Infine c’è un altro aspetto fondamentale, che riguarda principalmente la scelta di puntare sulle estrazioni minerarie per l’approviggionamento di materie prime critiche e non sull’economia circolare, che sarebbe riuscita a ridurre notevolmente l’impatto ambientale delle nuove attività. A denunciare i pericoli delle nuove estrazioni è questa volta Yblin Romàn Escobar, consulente politico della SIRGE Coalition. “Con il 54% delle materie prime critiche situate su, o vicino alle, terre indigene – ha dichiarato Escobar – l’UE deve garantire che i diritti dei popoli indigeni all’autodeterminazione siano pienamente rispettati, sia all’interno che all’esterno dei confini europei”.

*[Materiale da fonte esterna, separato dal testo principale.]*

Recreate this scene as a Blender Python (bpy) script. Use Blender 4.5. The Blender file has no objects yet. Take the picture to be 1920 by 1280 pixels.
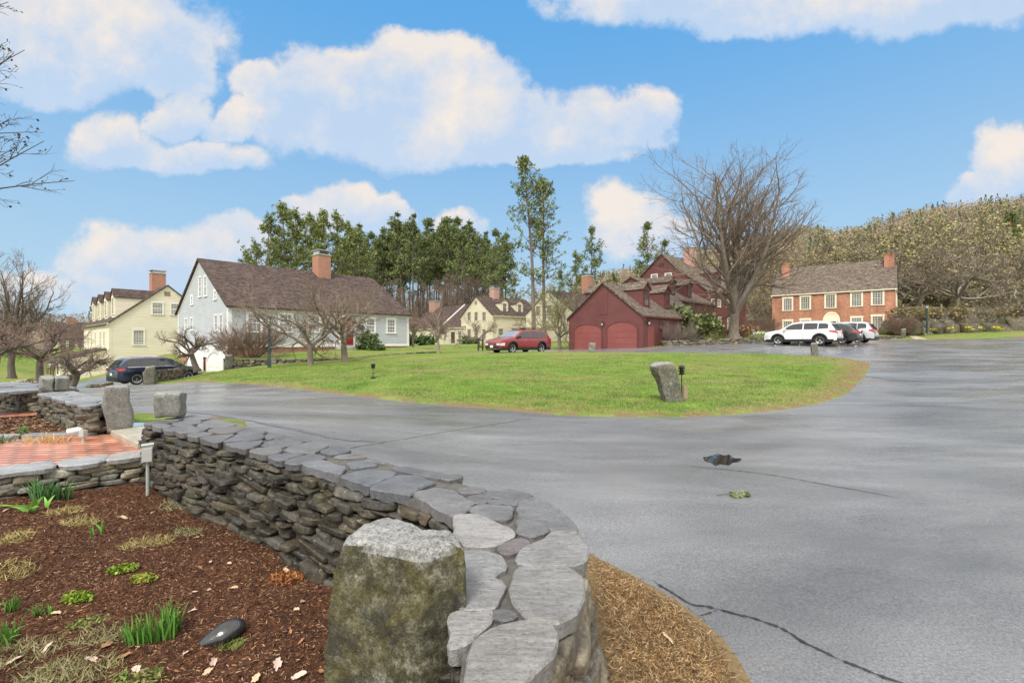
import bpy, math, random
import numpy as np
from mathutils import Vector, Matrix, noise, geometry
R = math.radians
random.seed(7); RNG = np.random.default_rng(7)
sc = bpy.context.scene
# ---------------------------------------------------------------- camera
F = 853.33            # focal length in photo pixels (16 mm on a 36 mm sensor)
cam = bpy.data.objects.new('camera', bpy.data.cameras.new('camera'))
sc.collection.objects.link(cam)
cam.data.lens = 16.0; cam.data.sensor_width = 36.0
cam.data.clip_start = 0.05; cam.data.clip_end = 3000
cam.location = (0, 0, 0)                 # the eye is the origin; the ground lies about 1.5 m below
cam.rotation_euler = (R(90), 0, 0)
sc.camera = cam
sc.render.resolution_x = 1024; sc.render.resolution_y = 682
sc.view_settings.view_transform = 'Standard'; sc.view_settings.look = 'None'
sc.view_settings.gamma = 1; sc.view_settings.exposure = 0.5
sc.cycles.max_bounces = 6; sc.cycles.transparent_max_bounces = 8
# ---------------------------------------------------------------- world: Nishita sky with cumulus
SUN_EL, SUN_AZ = R(50), R(-160)          # azimuth from +Y, clockwise; behind and left of the camera
w = bpy.data.worlds.new('World'); sc.world = w; w.use_nodes = True
nt = w.node_tree; N = nt.nodes; L = nt.links; N.clear()
def nd(t, **k):
    n = N.new(t)
    for a, b in k.items(): setattr(n, a, b)
    return n
def mth(op, a, b=None, c=None):
    n = nd('ShaderNodeMath', operation=op)
    for i, v in enumerate((a, b, c)):
        if v is None: continue
        if isinstance(v, (int, float)): n.inputs[i].default_value = v
        else: L.new(v, n.inputs[i])
    return n.outputs[0]
def mixc(f, a, b):
    n = nd('ShaderNodeMix', data_type='RGBA')
    for s, v in (('Factor', f), ('A', a), ('B', b)):
        i = [q for q in n.inputs if q.name == s and q.type == ('VALUE' if s == 'Factor' else 'RGBA')][0]
        if isinstance(v, (int, float)): i.default_value = v
        elif isinstance(v, tuple): i.default_value = (*v, 1)
        else: L.new(v, i)
    return [o for o in n.outputs if o.type == 'RGBA'][0]
sky = nd('ShaderNodeTexSky', sky_type='NISHITA', sun_disc=False, sun_elevation=SUN_EL, sun_rotation=SUN_AZ,
         air_density=1.0, dust_density=0.6, ozone_density=2.0)
geo = nd('ShaderNodeTexCoord')
sep = nd('ShaderNodeSeparateXYZ'); L.new(geo.outputs['Generated'], sep.inputs[0])
ay = mth('MAXIMUM', mth('ABSOLUTE', sep.outputs[1]), 0.12)
u0 = mth('DIVIDE', sep.outputs[0], ay); v0 = mth('DIVIDE', sep.outputs[2], ay)
cmb = nd('ShaderNodeCombineXYZ'); L.new(u0, cmb.inputs[0]); L.new(v0, cmb.inputs[1]); cmb.inputs[2].default_value = 3.7
def wnoise(sc_, det, rough=.55, dist=0.0, z=0.0):
    n = nd('ShaderNodeTexNoise'); n.inputs['Scale'].default_value = sc_; n.inputs['Detail'].default_value = det
    n.inputs['Roughness'].default_value = rough; n.inputs['Distortion'].default_value = dist
    if z:
        m = nd('ShaderNodeVectorMath', operation='ADD'); m.inputs[1].default_value = (z, z*2, z*3)
        L.new(cmb.outputs[0], m.inputs[0]); L.new(m.outputs[0], n.inputs['Vector'])
    else: L.new(cmb.outputs[0], n.inputs['Vector'])
    return n
nw = wnoise(5.0, 5, .6); nw2 = wnoise(5.0, 5, .6, z=5.3)
u = mth('ADD', u0, mth('MULTIPLY', mth('SUBTRACT', nw.outputs['Fac'], .5), .16))
v = mth('ADD', v0, mth('MULTIPLY', mth('SUBTRACT', nw2.outputs['Fac'], .5), .11))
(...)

Insomma: senza forti garanzie, che al momento non si intravedono, secondo la EU Raw Materials Coalition i progetti strategici potrebbero favorire violazioni dei diritti umani, violazioni dei diritti indigeni e danni ambientali, specialmente nelle regioni con una governance debole. Il caso del Ruanda, lo stato africano col quale l’UE ha siglato nel febbraio 2024 un accordo di partenariato per garantirsi importanti forniture di minerali e metalli dalle cosiddette miniere insanguinate dove è noto lo sfruttamento al limite dello schiavismo della manodopera e si suppone che i fondi generati servano a finanziare i gruppi armati della regione, non sembra aver insegnato granché alle istituzioni europee, che anzi continuano a mantenere vivo l’accordo nonostante le richieste di sospensione.
“L’elenco attuale dei progetti strategici sulle materie prime critiche – denuncia ancora la EU Raw Materials Coalition – sembra dare la priorità all’estrazione rispetto alle soluzioni a lungo termine. Senza concentrarsi sull’efficienza dei materiali e sulla riduzione della domanda, l’UE rischia di aggravare la dipendenza dalle risorse anziché consentire una transizione giusta e resiliente”.